I would guess our network viz would be less complicated than the examples above, if only to avoid people doing actual data analysis on the website for now. @spgraham1 may have more details, but I believe the general idea is that each node would represent a single taxon, and each edge is defined by how many samples contain both taxa.

If we incorporate region, we could use the big map to filter the network. That data could look like this:

taxon1 taxon2 region samples
Prevotella Phytobacter Europe and Northern America 82123
Prevotella Phytobacter Centeral and Southern Asia 12
Prevotella Lactobacillus Europe and Northern America 12999
etc etc
spgraham1 commented 1 year ago

This is pretty much what we'd have, but the edge weight would be defined by the correlation between the two taxa, rather than the number of samples that contain that edge. I'd probably also include some info like relative abundance, prevalence, and family for each taxon that could be used to add more detail to the network. Here's an example of what we were originally thinking for the networks:

network_example

In this version, each node is a taxon, and the edge indicates a significant correlation between two taxa. The edge weight corresponds to correlation strength. The size of the node indicates the prevalence of the taxon. The color of the node indicates the family of the taxon. I'll add some annotations of potential ways the user can interact, but this is what we were thinking for a static version

cgreene commented 1 year ago

Defer from v1.0 per 8/1 meeting.

vincerubinetti commented 1 year ago

I think we can leave this open. It has an enhancement tag, and I could do it quite soon and quickly if someone gives me the data. Probably after the paper folks are done crunching for the paper release.

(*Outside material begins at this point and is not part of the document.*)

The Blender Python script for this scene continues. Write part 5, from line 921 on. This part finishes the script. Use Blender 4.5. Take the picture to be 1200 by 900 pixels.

Unless people really don't want to do this on the website at all, ever. Maybe doing it in R (Sean's linked issue) is enough.

spgraham1 commented 1 year ago

I think we intentionally want to leave this off the website for now. My understanding (please correct if I'm wrong) is that this could be a big analysis further down the line, so we might not want to put it on the website for now.

vincerubinetti commented 1 year ago

Speaking again today, in line with #5 , adding more features to the website than we have now might start to suggest to visitors that the website is a full and complete view of the data (when it is not), and thus keep them from downloading the full dataset/package.

I still like the idea of having a network viz because it is fun for me to implement (and perhaps a little harder to do in an aesthetically pleasing way with R?), so maybe we can still keep this idea on the table if we think of a way to make it very clear to the user that they should still download the R package for full analysis.

My gut tells me that we won't want to be adding this though, so closing for now.